/ 30 June 2006

Of church and politics

Nothing could have conjured the images of a riven country more eloquently than the Zimbabwe national day of prayer. An event meant to unite a country was marked by a slanging match that would not have looked out of place before a heavyweight boxing match.

At the event staged at the Glamis Arena in Harare, the country’s President, Robert Mugabe, was initially conciliatory, urging the church to point out his government’s ”shortcomings, sins of commission or omission”.

But later he turned to lay into the outspoken Roman Catholic Archbishop of Bulawayo, Pius Ncube: ”When the church leaders start being political, we regard them as political creatures — and we are vicious in that area,” he said.

This tone was not out of place in a week in which Bishop Levy Kadenge of the Methodist Church, who is the convener of the anti-government Christian Alliance that boycotted the event, had not been to his house since Thursday last week. Reports say that a Central Intelligence Organisation (CIO) officer told him ”we want to wipe you out”.

His secretary general, Jonah Gokova, recently said that the bishop was not in hiding and was ”at his office”. However, Kadenge had been ”advised not to speak to the press”.

Gokova said the Christian Alliance was formed in response to concern from church members after last year’s urban clean-up operation that left up to 700 000 people destitute.

Ncube told Irin News that church leaders who have aligned themselves with the government had compromised themselves. Last month he claimed that some leaders had been bribed to support the government. ”The church should be a safe haven for the tortured. This government continues to abuse people’s rights and church leaders should be warned that their solidarity with those who have caused so much suffering leaves the victims feeling betrayed,” he said.

Head of the organisation behind the national day of prayer, Christian Denominations and Evangelical Fellowship of Zimbabwe, Bishop Trevor Manhanga, however, insisted that working with the government was the best way in finding a solution to Zimbabwe’s problems. ”We refuse to join our detractors and short-sighted citizens who do not see anything good about the country,” he told Irin News.

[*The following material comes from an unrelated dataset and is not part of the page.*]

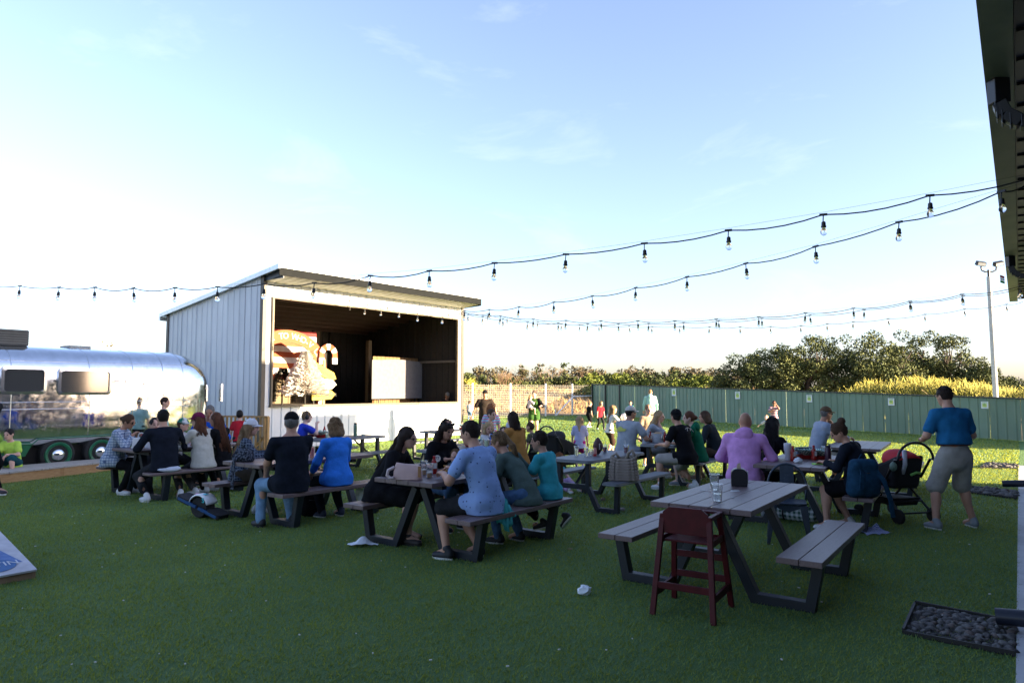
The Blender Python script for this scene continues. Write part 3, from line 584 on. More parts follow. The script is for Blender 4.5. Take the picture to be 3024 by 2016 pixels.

Analysts argue that in a country where people have lost faith in opposition politics and the ability of Mugabe’s government to find a solution to the country’s problems, many people have turned to Christianity.

They point out that the church has, consequently, become the new arena for the control of the minds and hearts of the people. Analysts say that the church is no longer reading from the same gospel at a time when people, despairing of the divided opposition, are looking to it for leadership.